The mystery of this typical event the apostle treats of, (2 Cor 3).
The shining glory of Moses' face did not prefigure nor signify the
glory of Christ; for "the glory of the Lord Christ," (verse 18), is
evidently opposed to the glory of Moses' countenance, (verse 7), and
the open [or uncovered] face of the former, (verse 18), [as Vetablus
seems to me rightly to understand it,] to the veiled face of the
latter, (verse 13). The glory of the one is beheld as in a glass,
(verse 18), the sight of the face itself being reserved for heaven;
but the glory of the face of the other was not to be beheld at all,
being veiled. But that glory signified the glory of the law given to
the Israelites, as the covenant of works, the glory of the
ministration of death, (verse 7), agreeable to what the author tells
us from Tindal, namely, that Moses' face is the law rightly
understood.
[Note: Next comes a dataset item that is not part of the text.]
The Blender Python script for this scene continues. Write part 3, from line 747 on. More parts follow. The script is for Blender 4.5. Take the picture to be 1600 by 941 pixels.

This Mosaic glory, while it was most fresh, was darkened
by the excelling glory of the Son of God, the Lord Jesus Christ,
(verse 18), compared with Exodus 34:29, howbeit, the discovery of it
to sinners makes their hearts to tremble, they are not able to bear
it. That glorious form of the law must be hid in Christ the true
tabernacle, and from thence only must the law come to them, or else
they are not able to receive it; though before that discovery is made
to them, they are ready to embrace the law under that form, as the
people were to receive Moses with the tables in his hands, till they
found themselves unable to bear the shining glory of his face. The
veil which Moses put on his face, keeping the Israelites from
beholding the glory of it, signifies that their minds were blinded,
(verse 14), not perceiving the glory of the law given them as a
covenant of works. And hence it was "that the children of Israel
fastened not their eyes, (Luke 4:20, Acts 3:4), on [Christ] the end of
that which is abolished," (2 Cor 3,13), Gr. for had they seen that
glory to purpose, they would have fastened their eyes on him, as a
malefactor at the stake would fix his eyes on the face of one bringing
a remission. And that is the veil that is upon Moses' face, and their
hearts, unto this day, (verse 14,15), which nevertheless, in the
Lord's appointed time, shall be taken away, (verse 16).